Calibra welcomes G7 attention

Calibra associate general John Muller believes a G7 working group report – which recommends close scrutiny of digital currencies’ cross-border impacts – could be considered a positive for the Libra Association.

“There’s still a challenge. One possible development is the increase in international coordination that is now coming… starting with the G7 which has now been handed over to the Financial Stability Board – so a broader list of countries and their financial institutions and central banks evaluating things,” he said, speaking at Money 2020 US in Las Vegas.

“There’s some hope that there will be more cooperation between more parties on a somewhat faster timescale.”

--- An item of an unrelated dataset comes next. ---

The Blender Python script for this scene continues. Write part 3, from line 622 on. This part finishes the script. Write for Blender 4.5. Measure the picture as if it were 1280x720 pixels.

The report – published earlier this month by the Bank for International Settlements’ Committee on payments and market structures – suggested stablecoins such as Libra should not be allowed to launch until investigations into international risks the digital currencies could propagate be examined.

“Global stablecoins could have significant adverse effects, both domestically and internationally, on the transmission of monetary policy, as well as financial stability, in addition to cross-jurisdictional efforts to combat money laundering and terrorist financing,” reads the report. “Public authorities should apply a technology-neutral, functions-based regulatory approach, and should be mindful to forestall harmful regulatory arbitrage and to ensure a level playing field that encourages competition.”

However, J Dax Hansen, Perkins Coie, a law firm, believes regulators and the market are at odds.

“The way I interpreted the G7 report was ‘wait, private sector, you’re way ahead of us’ said Hansen, also on the panel. “Don’t launch a stable coin until we have regulatory certainty. But of course we’ve been waiting for decades for regulatory certainty, and we don’t have it, right?”

Hansen referred to a regulatory “face-off”, in which innovation continues to outpace rule- makers. In recent months a number of organisations who signed up to the Libra project have exited.

“We had some members of the central banking community send letters to some players in the payments space reminding them that there would be additional regulatory scrutiny on non-Libra businesses if they were to continue [with Libra],” said Hansen. “There’s really interesting dynamics happening where regulators don’t want bad things to happen on their watch… but progress is happening.”